Сванидзе: В эфире «Суд Времени». Продолжаем слушания. Напоминаю вопрос: «Была ли эффективной процедура переформатирования государства с помощью Учредительного собрания в 1918 году?».

Сергей Ервандович, Вам слово. Ваш тезис, Ваш свидетель.

Кургинян: Итак, наш тезис заключается в том, что Учредительное собрание оказалось позорно слабым. Что главное, чего не имеет право делать демократия в условиях катастроф, в условиях краха политических систем, это оказываться позорно слабой. Что это Учредительное собрание было затянуто вопреки всему мировому опыту. Что оно не решало ключевых проблем. Это первый наш тезис.

Второй наш тезис заключается в том, что собралось 410 депутатов, что сам Совнарком утвердил норму 50 процентов, по отношению к 800, примерно, депутатам, которые должны бы были быть избранными. Что если Совнарком хотел бы это сорвать, то он бы эту норму не утвердил, а утвердил бы какую-нибудь другую, или сделал что-нибудь, что угодно ещё.

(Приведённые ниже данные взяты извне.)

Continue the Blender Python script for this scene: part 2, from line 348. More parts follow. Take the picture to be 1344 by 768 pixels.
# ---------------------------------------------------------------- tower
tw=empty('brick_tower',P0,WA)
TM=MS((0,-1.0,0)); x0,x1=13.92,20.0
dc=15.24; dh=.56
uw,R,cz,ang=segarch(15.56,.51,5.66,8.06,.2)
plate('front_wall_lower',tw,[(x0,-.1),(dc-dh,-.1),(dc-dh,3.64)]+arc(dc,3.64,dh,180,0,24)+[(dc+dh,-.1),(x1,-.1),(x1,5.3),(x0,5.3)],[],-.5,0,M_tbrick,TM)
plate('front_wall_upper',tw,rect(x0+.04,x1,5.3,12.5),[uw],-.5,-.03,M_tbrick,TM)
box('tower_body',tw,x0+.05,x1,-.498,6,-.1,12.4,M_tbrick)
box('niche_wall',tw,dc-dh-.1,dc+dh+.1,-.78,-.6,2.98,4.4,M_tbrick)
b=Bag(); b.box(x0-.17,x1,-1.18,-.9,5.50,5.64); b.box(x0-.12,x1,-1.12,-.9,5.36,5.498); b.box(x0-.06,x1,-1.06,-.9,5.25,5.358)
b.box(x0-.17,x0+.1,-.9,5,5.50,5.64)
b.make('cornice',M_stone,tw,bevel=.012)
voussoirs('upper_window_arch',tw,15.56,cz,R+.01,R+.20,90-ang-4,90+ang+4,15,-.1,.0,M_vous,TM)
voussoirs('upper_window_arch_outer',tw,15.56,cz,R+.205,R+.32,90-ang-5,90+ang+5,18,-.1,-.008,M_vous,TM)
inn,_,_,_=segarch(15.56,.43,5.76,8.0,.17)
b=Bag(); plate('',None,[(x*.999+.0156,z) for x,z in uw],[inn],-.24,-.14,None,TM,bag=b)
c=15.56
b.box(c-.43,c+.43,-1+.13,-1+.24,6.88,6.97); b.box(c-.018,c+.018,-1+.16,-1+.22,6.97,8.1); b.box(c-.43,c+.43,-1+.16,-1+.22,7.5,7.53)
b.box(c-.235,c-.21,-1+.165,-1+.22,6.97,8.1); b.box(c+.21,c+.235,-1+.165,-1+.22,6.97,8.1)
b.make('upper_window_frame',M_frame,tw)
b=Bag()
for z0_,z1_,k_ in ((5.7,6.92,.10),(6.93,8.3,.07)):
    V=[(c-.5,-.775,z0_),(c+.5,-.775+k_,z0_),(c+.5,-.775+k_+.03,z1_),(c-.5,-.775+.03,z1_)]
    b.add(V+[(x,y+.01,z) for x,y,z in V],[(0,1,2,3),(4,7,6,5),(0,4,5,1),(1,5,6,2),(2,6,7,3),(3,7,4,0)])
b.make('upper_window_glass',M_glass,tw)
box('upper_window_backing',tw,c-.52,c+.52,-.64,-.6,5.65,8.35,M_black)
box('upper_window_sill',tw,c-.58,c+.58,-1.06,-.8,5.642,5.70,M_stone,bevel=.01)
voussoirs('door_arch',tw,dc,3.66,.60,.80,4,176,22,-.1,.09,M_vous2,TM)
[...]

Млечин: Он сделал, сделал, сделал.

Кургинян: Но он не сделал, он торопил Учредительное собрание, и оно собралось. Реальный расклад сил заключался в том, что у большевиков было сто двадцать человек и у левых эсеров, которые образовали с ними прочную коалицию, было 30. В условиях, 120 большевиков и 30 левых эсеров, конституционного большинства Учредительного собрания уже не было. Оно было не просто слабым, оно было парализованным. Абсолютно — с точки зрения любой конституционной процедуры.

И наконец, когда же всё-таки ушли, покинули зал 2 фракции — большевиков и левых эсеров? После того как был отказ признать Декларацию прав трудящегося и эксплуатируемого народа. То есть, отказались признать всё то, что Советы сделали. А когда Чернов начал убеждать все это признавать, так началась буча на самом Учредительном собрании. И стало совершенно ясно, что Учредительное собрание в условиях уже развернувшейся борьбы сил абсолютно несостоятельно. Что оно только может бросить страну в хаос.

А теперь, что такое хаос. Это то, страшнее чего нет ничего на свете. Во-первых, потому что во время хаоса людей убивают банды. Их просто убивают все, кто хотят убивать. И во-вторых, потому что чем сильнее развязан хаос, тем больше после этого диктатура, тем страшней диктатура после хаоса.